Description
It is well known that floating point code often merits extra caution due to the details of rounding math, but the fact that floating point numbers are more interesting to handle applies not just to software interacting with floating point numbers and the floating point environment (all of which can affect our API significantly), but also applies to hardware implementations of both vector and scalar floating point units, so to both our SIMD code and our scalar fallbacks. These aren't bugs per se because it's not a bug, it's a feature, but they are features requiring enhanced attention to detail. This is related to rust-lang/unsafe-code-guidelines#237 and rust-lang/rust#73328 as well.
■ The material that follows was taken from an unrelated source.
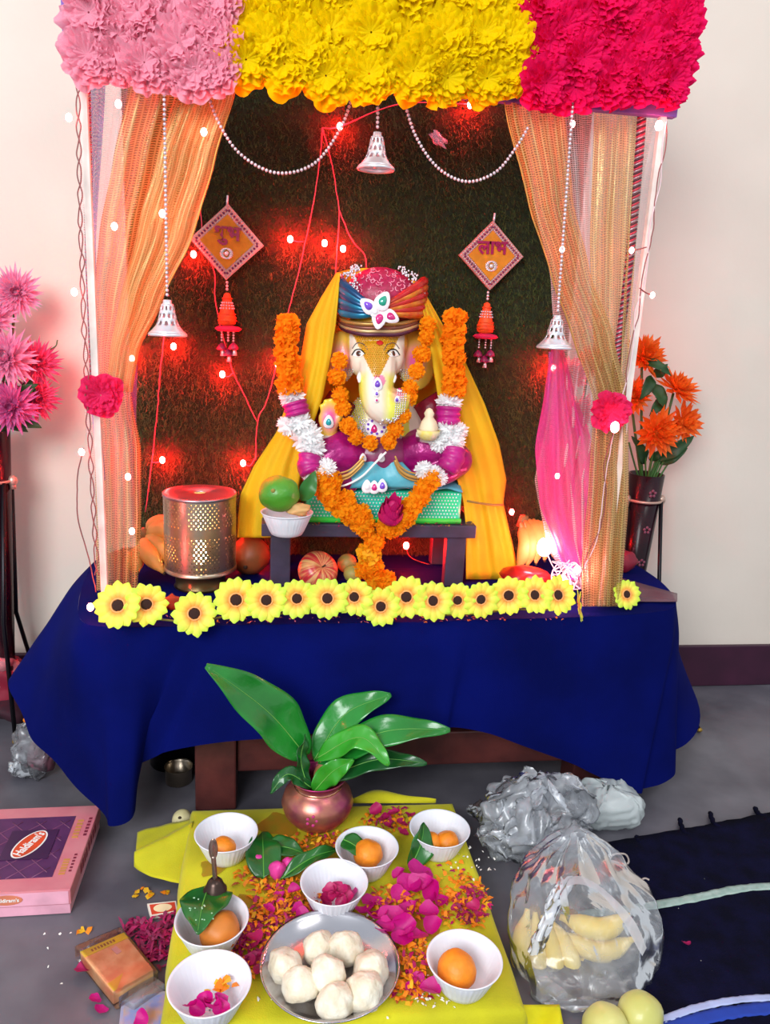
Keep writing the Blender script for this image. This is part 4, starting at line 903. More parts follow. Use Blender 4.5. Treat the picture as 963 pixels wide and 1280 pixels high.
def petal_me():
    mb = MB()
    def fn(u, v):
        x = (u - .5) * 2; w_ = .175 * (math.sin(min(1, .18 + v * .95) * PI * .62) ** 1.0) * (1 if v < .75 else math.sqrt(max(0.02, 1 - ((v - .75) / .26) ** 2)))
        return (x * w_, .22 + v * .80 * (1 - .03 * x * x), .06 + .10 * math.sin(v * 2.2) - .05 * x * x + .05 * v * v)
    mb.grid(fn, 4, 6); me = bpy.data.meshes.new('petal'); me.from_pydata(mb.v, [], mb.f); a = me.attributes.new('uvv', 'FLOAT_VECTOR', 'POINT'); a.data.foreach_set('vector', np.array(mb.uv, dtype=np.float32).ravel())
    me.materials.append(m_sfy); me.polygons.foreach_set('use_smooth', [True] * len(mb.f)); return me
pet = petal_me()
def disc_me():
    mb = MB(); mb.lathe([(.0, .16), (.12, .17), (.2, .15), (.24, .10), (.25, .03)], 20, rib=lambda a, k: .05 * math.sin(a * 9)); me = mesh_of(mb, 'seed_disc', mat('dark_brown_seed_disc', '3a1a12', rough=.8, bump=.8, bscale=40)); return me
def ring_me():
    mb = MB(); mb.lathe([(.25, .04), (.26, .15), (.31, .13), (.34, .06)], 24, rib=lambda a, k: .05 * math.sin(a * 12)); return mesh_of(mb, 'inner_ring', mat('peach_inner_ring', 'f0a860', rough=.6))
dme, rme = disc_me(), ring_me()
sfg = thing('sunflower_garland', 'row of lime-yellow cloth sunflowers strung along the front edge of the table', 'garland', at(430, 780, Y=1.17))
def sunflower(parent, px, py, rpx, Y=1.178, nrm=None, name='sunflower'):
    p = at(px, py, Y=Y); s = rpx * .00124
    h = bpy.data.objects.new(name, dme); COL.objects.link(h); h.parent = parent; w = Vector(parent['_w'])
    M = frame(p, nrm or (rr.uniform(-.2, .2), -1, rr.uniform(.15, .5)), (rr.uniform(-.3, .3), 0, 1), s); h.matrix_local = T(*(-w)) @ M
    for k in range(14):
        o = bpy.data.objects.new('petal', pet); COL.objects.link(o); o.parent = h; o.matrix_local = T(0, 0, .03 * (k % 2)) @ R(k * 2 * PI / 14 + rr.uniform(-.06, .06), 'Z') @ R(rr.uniform(-.12, .1), 'X') @ Sc(1.25, rr.uniform(.93, 1.04), 1)
    o = bpy.data.objects.new('inner_ring', rme); COL.objects.link(o); o.parent = h
    return h
sfl = [(148, 757, 29), (183, 755, 27), (243, 767, 28), (295, 750, 29), (333, 750, 27), (371, 748, 26), (409, 748, 27), (443, 746, 25), (476, 758, 26), (508, 746, 28), (541, 751, 27), (572, 750, 24), (601, 749, 25), (636, 744, 27), (668, 744, 26), (697, 744, 27)]
zedge = TZ
for i, (x, y, r_) in enumerate(sfl):
    Yp = 1.140 + .005 * (i % 2) + (x - 148) * .00006
    sunflower(sfg, x, y, r_, Y=Yp)
sunflower(sfg, 722, 757, 22, Y=1.185, nrm=(.95, -.35, .2))
MB().tube(crom([at(x, min(y + 18, 777), Y=1.15 + (x - 148) * .00006) for x, y, _ in sfl], 80), .0018, 5).build('stem_cord', mat('olive_cord', '6a6a2a', rough=.7), sfg)
lone = thing('sunflower', 'single lime-yellow cloth sunflower at the foot of the right curtain', 'flower', at(783, 760, Y=1.225))
sunflower(lone, 783, 743, 22, Y=1.228, nrm=(.1, -1, .4), name='flower_head')

# fruit behind the flowers
def banana(mb, base, tip, bend, r, n=10, mi=0):
    base, tip = Vector(base), Vector(tip); P_ = crom([base, mix(base, tip, .5) + Vector(bend), tip], 14)
    rad = [r * q for q in (.28, .36, .62, .88, 1, 1.04, 1.05, 1.05, 1.03, .98, .9, .76, .56, .34, .2)]; mb.tube(P_, rad, n); return mb
m_ban = mat('ripe_banana_skin', 'e8b45c', col2='d99a48', rough=.5, scale=20, bump=.1); m_bant = mat('banana_tip', '3a2818', rough=.7)
def bunch(name, label, lst, crown, m, group='banana bunches'):
    root = thing(name, label, 'banana bunch', crown, group)
    for (b, t, bend, r_) in lst:
        o = banana(MB(), b, t, bend, r_).build('banana', m, root)
        tv = (Vector(t) - Vector(b)).normalized(); MB().tube([Vector(t) - tv * .001, Vector(t) + tv * .004], [r_ * .22, r_ * .16], 8).build('banana_tip', m_bant, root)
    MB().tube([Vector(crown) + V(0, 0, .012), Vector(crown) - V(0, 0, .01)], [.008, .014], 10).build('crown', mat('banana_crown', '8a6a3a', rough=.7), root)
cb = at(182, 668, Y=1.42)
bunch('banana_bunch', 'bananas lying between the left curtain and the lantern', [(cb, at(230, 672, Y=1.38), V(0, 0, .012), .017), (cb, at(224, 712, Y=1.37), V(.0, -.01, .012), .017), (cb + V(0, 0, -.01), at(205, 716, Y=1.35), V(-.01, -.01, .01), .017), (cb + V(0, 0, -.02), at(172, 716, Y=1.35), V(-.01, -.01, 0), .016), (cb, at(215, 660, Y=1.40), V(0, .01, .012), .016)], cb, m_ban)
cb = at(655, 652, Y=1.44)
bunch('banana_bunch', 'bananas glowing pink between the yellow shawl and the right curtain', [(at(652 + k * 5, 655 - 5 * math.sin(k * .6), Y=1.43), at(648 + k * 11, 712 - k * 4, Y=1.375 - .004 * k), V(.006, -.020, .012), .0148) for k in range(6)], cb, m_ban)
m_apple = bpy.data.materials.new('striped_apple_skin'); m_apple.use_nodes = True; nt = m_apple.node_tree; b_ = nt.nodes['Principled BSDF']
wv = nt.nodes.new('ShaderNodeTexNoise'); tcn = nt.nodes.new('ShaderNodeTexCoord'); mp = nt.nodes.new('ShaderNodeMapping'); mp.inputs['Scale'].default_value = (34, 1.6, 1); tcn = nt.nodes.new('ShaderNodeAttribute'); tcn.attribute_name = 'uvv'; nt.links.new(tcn.outputs['Vector'], mp.inputs[0]); nt.links.new(mp.outputs[0], wv.inputs['Vector']); wv.inputs['Scale'].default_value = 1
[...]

Most domains involving SIMD code use floats extensively, so this library has a "front-row seat" to problems with floating point operations. Thus, in order for SIMD code to be reasonably portable, we should try to discover where these... unique... implementations lie and decide how to work around them, or at least inform our users of the Fun Facts we learn.
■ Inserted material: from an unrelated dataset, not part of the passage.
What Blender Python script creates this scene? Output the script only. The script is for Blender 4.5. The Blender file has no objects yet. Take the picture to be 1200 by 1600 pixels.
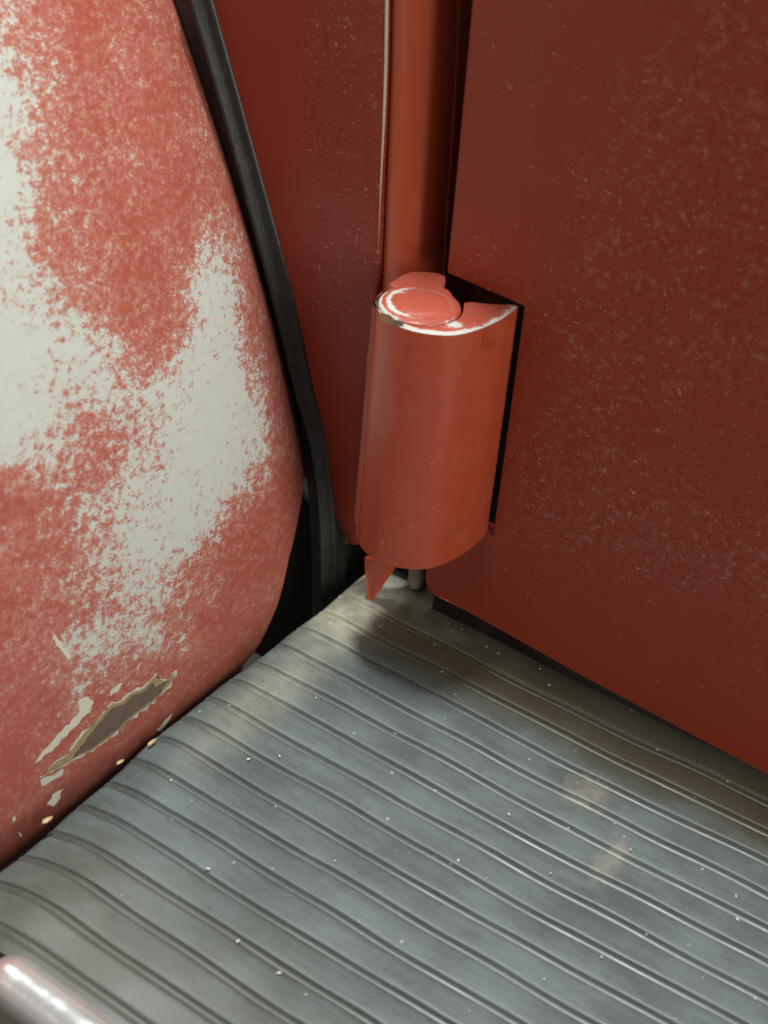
import bpy, bmesh, math, random
import numpy as np
from mathutils import Vector, Matrix
from mathutils.bvhtree import BVHTree
random.seed(7)
sc = bpy.context.scene

# ------------------------------------------------------------------ camera
F = 2500.0; W0, H0 = 1200.0, 1600.0
def nrm(v): v = np.array(v, float); return v/np.linalg.norm(v)
_down = nrm([-.097*3559, -3559, -2500]); _X = nrm([4690, -2210, 2500])
_Z = -_down; _X = nrm(_X-_Z*_X.dot(_Z)); _Y = np.cross(_Z, _X)
W2C = np.stack([_X, _Y, _Z], 1); C2W = W2C.T
def ray(px, py): return C2W @ nrm([px-W0/2, -(py-H0/2), -F])
EYE = -ray(600, 905)*.45
def at(px, py, axis, val):            # the point where a sight line meets an axis plane
    d = ray(px, py); t = (val-EYE[axis])/d[axis]; return EYE+d*t
def pix(p):
    c = W2C @ (np.array(p)-EYE); return W0/2+F*c[0]/-c[2], H0/2-F*c[1]/-c[2]
cd = bpy.data.cameras.new('camera'); cam = bpy.data.objects.new('camera', cd)
sc.collection.objects.link(cam); sc.camera = cam
m4 = Matrix([list(C2W[i])+[EYE[i]] for i in range(3)]+[[0, 0, 0, 1]]); cam.matrix_world = m4
cd.sensor_fit = 'VERTICAL'; cd.sensor_height = 36; cd.lens = F*36/H0
cd.clip_start = .01; cd.clip_end = 50
cd.dof.use_dof = True; cd.dof.focus_distance = .405; cd.dof.aperture_fstop = 16

# ------------------------------------------------------------------ light
wd = bpy.data.worlds.new('World'); sc.world = wd; wd.use_nodes = True
bg = wd.node_tree.nodes['Background']; bg.inputs[0].default_value = (1, .965, .90, 1); bg.inputs[1].default_value = .155
def area(name, loc, aim, sx, sy, power, col):
    l = bpy.data.lights.new(name, 'AREA'); l.shape = 'RECTANGLE'; l.size = sx; l.size_y = sy
    l.energy = power; l.color = col
    o = bpy.data.objects.new(name, l); sc.collection.objects.link(o); o.location = loc
    o.rotation_euler = (Vector(aim)-Vector(loc)).to_track_quat('-Z', 'Y').to_euler()
    return o
area('ceiling_lamp', (-.09, .018, 1.15), (.03, -.06, 0), .12, .12, 16.5, (.97, 1, .96))
area('ceiling_tube_lamp', (1.20, -.42, .60), (0, -.03, .05), .45, .9, 10.8, (1, .96, .88))
area('added_highlight_lamp', (-.12, -1.0, .95), (0, -.10, 0), .36, .16, 1.6, (1, .97, .92))  # unseen lamp added to put a white highlight on the chrome trim
sc.view_settings.view_transform = 'Standard'; sc.view_settings.look = 'None'
sc.view_settings.exposure = 0; sc.view_settings.gamma = 1

# ------------------------------------------------------------------ node helper
class NT:
    def __init__(s, name):
        s.m = bpy.data.materials.new(name); s.m.use_nodes = True
        s.t = s.m.node_tree; s.n = s.t.nodes; s.l = s.t.links
        s.b = s.n['Principled BSDF']; s.geo = s.n.new('ShaderNodeNewGeometry')
        s.pos = s.geo.outputs['Position']
    def put(s, sock, v):
        if hasattr(v, 'links') or hasattr(v, 'is_output'): s.l.new(v, sock)
        else: sock.default_value = v
    def math(s, op, a, b=0.0, c=0.0, clamp=False):
        n = s.n.new('ShaderNodeMath'); n.operation = op; n.use_clamp = clamp
        for i, v in enumerate((a, b, c)): s.put(n.inputs[i], v)
        return n.outputs[0]
    def scaled(s, vec, rot=(0, 0, 0), off=(0, 0, 0)):
        n = s.n.new('ShaderNodeMapping'); s.put(n.inputs['Vector'], s.pos)
        n.inputs['Scale'].default_value = vec; n.inputs['Rotation'].default_value = rot; n.inputs['Location'].default_value = off
        return n.outputs[0]
    def noise(s, scale, detail=2, rough=.5, vec=None, dist=0.0):
        n = s.n.new('ShaderNodeTexNoise'); s.put(n.inputs['Vector'], vec if vec is not None else s.pos)
        n.inputs['Scale'].default_value = scale; n.inputs['Detail'].default_value = detail
        n.inputs['Roughness'].default_value = rough; n.inputs['Distortion'].default_value = dist
        return n.outputs['Fac']
    def step(s, v, a, b, lo=0.0, hi=1.0):
        n = s.n.new('ShaderNodeMapRange'); n.interpolation_type = 'SMOOTHSTEP'
        s.put(n.inputs['Value'], v); s.put(n.inputs['From Min'], a); s.put(n.inputs['From Max'], b)
        s.put(n.inputs['To Min'], lo); s.put(n.inputs['To Max'], hi); return n.outputs[0]
    def mix(s, f, a, b):
        n = s.n.new('ShaderNodeMix'); n.data_type = 'RGBA'; s.put(n.inputs[0], f)
        for i, v in ((6, a), (7, b)):
            s.put(n.inputs[i], v if not isinstance(v, tuple) else (v[0], v[1], v[2], 1))
        return n.outputs[2]
    def blob(s, c, r, soft=1.0):       # 1 in the middle of an ellipsoid of radii r round c, 0 outside
        n = s.n.new('ShaderNodeVectorMath'); n.operation = 'SUBTRACT'; s.put(n.inputs[0], s.pos); n.inputs[1].default_value = c
        k = s.n.new('ShaderNodeVectorMath'); k.operation = 'DIVIDE'; s.put(k.inputs[0], n.outputs[0]); k.inputs[1].default_value = r
        q = s.n.new('ShaderNodeVectorMath'); q.operation = 'LENGTH'; s.put(q.inputs[0], k.outputs[0])
        return s.step(q.outputs['Value'], 1.0, 1.0-soft, 0.0, 1.0)
    def add(s, *v):
        r = v[0]
        for x in v[1:]: r = s.math('ADD', r, x)
        return r
    def mul(s, *v):
        r = v[0]
        for x in v[1:]: r = s.math('MULTIPLY', r, x)
        return r
    def bump(s, h, strength, dist):
        n = s.n.new('ShaderNodeBump'); s.put(n.inputs['Height'], h); n.inputs['Strength'].default_value = strength
        n.inputs['Distance'].default_value = dist; s.l.new(n.outputs[0], s.b.inputs['Normal'])
    def out(s, col=None, rough=.5, metal=0.0, coat=0.0, coat_r=.3, spec=.5):
        if isinstance(col, tuple): col = (col[0], col[1], col[2], 1)
        s.put(s.b.inputs['Base Color'], col); s.put(s.b.inputs['Roughness'], rough); s.put(s.b.inputs['Metallic'], metal)
        s.put(s.b.inputs['Coat Weight'], coat); s.put(s.b.inputs['Coat Roughness'], coat_r)
        s.put(s.b.inputs['Specular IOR Level'], spec); return s.m
PI = math.pi
RED = (.40, .052, .026); HAZE = (.50, .20, .15); PRIMER = (.60, .60, .52)

# fender paint: red lacquer worn through to the pale primer, following the 'wear' attribute
t = NT('worn_fender_paint')
att = t.n.new('ShaderNodeAttribute'); att.attribute_name = 'wear'; w = att.outputs['Fac']
n1 = t.noise(420, 5, .66, vec=t.scaled((1, 1, 1.35), rot=(.55, 0, 0)), dist=.25)
n2 = t.noise(95, 2, .5)
n3 = t.noise(1500, 3, .6, vec=t.scaled((1, 1, 1.2), rot=(.6, 0, 0)))
nn = t.add(t.mul(t.add(t.mul(n1, .54), t.mul(n2, .18), t.mul(n3, .28)), 2.1), -.55)
thr = t.math('ADD', t.mul(t.math('POWER', w, 1.2), .58), .125)
d = t.math('SUBTRACT', thr, nn)
full = t.step(d, -.09, .11)
half = t.step(d, -.42, .02)
fine = t.step(t.noise(1000, 5, .72, vec=t.scaled((1, 1, 1.2), rot=(.6, 0, 0))), .42, .66)
redv = t.mix(t.noise(60, 3, .5), (.33, .068, .043), (.39, .100, .068))
hz = t.math('MULTIPLY', half, t.math('ADD', t.mul(fine, .80), .26))
c = t.mix(hz, redv, (.54, .30, .245))
prim = t.mix(t.noise(240, 3, .6), (.47, .50, .455), (.55, .575, .525))
c = t.mix(full, c, prim)
sp3 = t.n.new('ShaderNodeSeparateXYZ'); t.l.new(t.pos, sp3.inputs[0])
gm_ = t.mul(t.step(t.add(sp3.outputs[2], t.mul(t.noise(150, 4, .65), .010)), .0095, .001), .55)
c = t.mix(gm_, c, (.085, .035, .022))
scr = t.mul(t.step(t.noise(1500, 2, .5, vec=t.scaled((1, .12, 1), rot=(-.95, 0, 0))), .66, .72), t.step(t.noise(110, 3, .6), .48, .66))
c = t.mix(t.mul(scr, .38), c, (.62, .48, .42))
spots = t.step(t.noise(420, 1, .5), .76, .80)
c = t.mix(t.mul(spots, .6), c, (.30, .16, .10))
t.bump(t.add(t.mul(full, -1.0), t.mul(n3, .25)), .35, .00015)
FENDER = t.out(c, rough=t.step(full, 0, 1, .42, .50), coat=.18, coat_r=.34)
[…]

Arch-specific concerns remain for:
- 32-bit x86
- 32-bit ARM
- MIPS
- Wasm
32-bit x86
The x87 80-bit "long double" float registers can do interesting things to NaN, and in general if a floating point value ends up in them and experiences an operation, this can introduce extra precision that may lead to incorrect mathematical conclusions later on. Further, Rust no longer supports MMX code at all because their interaction with the x87 registers were just entirely too much trouble. Altogether, this is probably why the x86-64 System V ABI specifies usage of the XMM registers for handling floating point values, which do not have these problems.
32-bit ARM
There are so many different floating point implementations on 32-bit ARM that armclang
includes a compiler flag for FPU architecture and another one for float ABI.
- VFP AKA Vector Floating Point: VFP units that appear on ARMv7 seem to default to flushing denormals to zero unless the appropriate control register has the "FZ bit" set appropriately.
- Neon AKA Advanced SIMD: Vector registers flush denormals to zero always. This is not true of aarch64's Enhanced Neon AKA Advanced SIMD v2.
- Aarch32: Lest we imagine that ARMv8-A is completely free of problems, the "aarch32" execution mode has an unspecified default value for the FZ bit even if Neon v2 is available.
MIPS
NaNs sometimes do weird things on this platform, resulting in some of the packed_simd tests getting the very interesting number -3.0
.
Wasm
Technically Wasm is IEEE754 compliant but it is very "...technically!" here because it specifies a canonicalizing behavior on NaNs that constitutes an interesting choice amongst architectures and may not be expected by a programmer that is used to e.g. being able to rely on NaN bitfields being fairly stable, so we will want to watch out for it when implementing our initial floating point test suite.
The Good News
We have reasonable confidence in float behavior in x86's XMM-and-later registers (so from SSE2 onwards), aarch64's Neon v2 registers, PowerPC, and z/Architecture (s390x
). As far as we know, on these architectures ordinary binary32 and binary64s are what they say they are, support basic operations in a reasonably consistent fashion, and nothing particularly weird occurs even with NaNs. So we are actually in a pretty good position for actually using most vector ISAs! It's just all the edge cases that pile up.
Main Takeaway
We want to extensively test even "simple" scalar operations on floating point numbers, especially casts and bitwhacking, or anything else that might possibly be affected by denormal numbers or NaN, so as to surface known and unknown quirks in floating point architectures and how LLVM handles them.